All in all, quite a useful thing, the woodstove.

Thursday, December 10, 2009

Giant contradictions

Finally some good news about carbon dioxide! The increasing level of the stuff in the ocean seems to make the shells of lobsters, shrimp and crabs (but not snails, oysters, clams and scallops) bigger and harder and stronger. This is a finding of considerable implications for Maine's fishing industries, but is also a finding in isolation, and scientists have no idea what it might mean in the bigger picture.

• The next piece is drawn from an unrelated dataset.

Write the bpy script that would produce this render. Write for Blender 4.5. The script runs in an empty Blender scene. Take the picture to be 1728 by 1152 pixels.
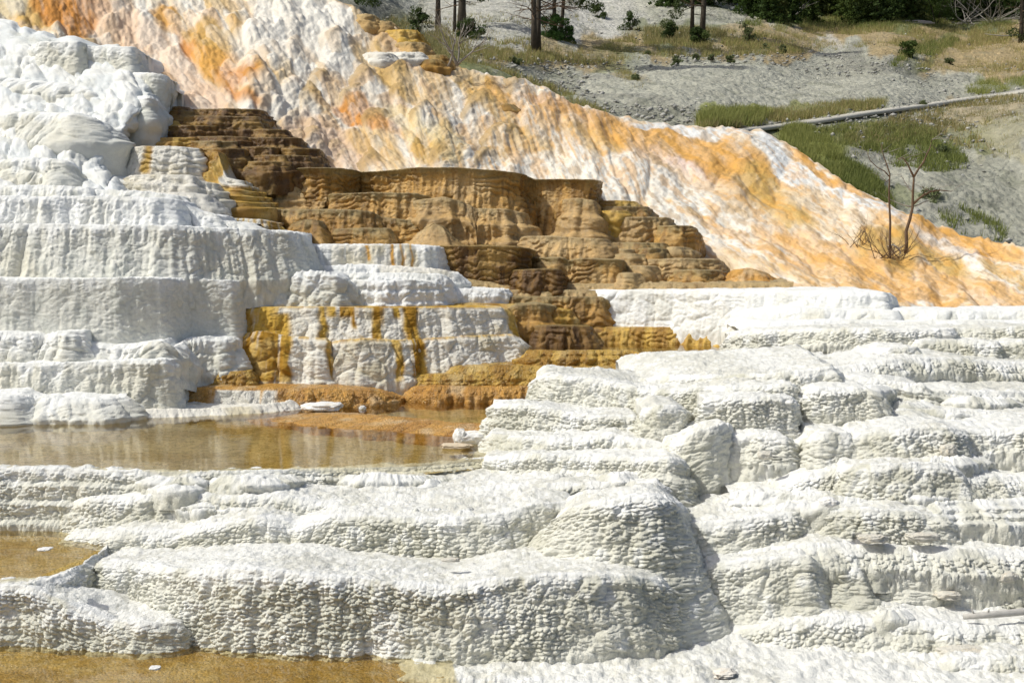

Well, I do. Just like in the real world, the rich gets richer. Those scuttling creatures are already abundant and doing well; stronger shells will make them indestructible. The more we pollute, the more they will benefit. At last they will grow huge and emerge from the sea. The crab will form campaign committees, take over government. Shrimp will school together in giant pods and conquer TV and movies. Lobsters will be the new New Army, or I should say, Peace Keepers, red in tooth and claw. Little helpless things like crabs will have no Hope.

Farfetched? Not nearly as much as headlines that say "President Defends US Wars, Accepts Peace Prize."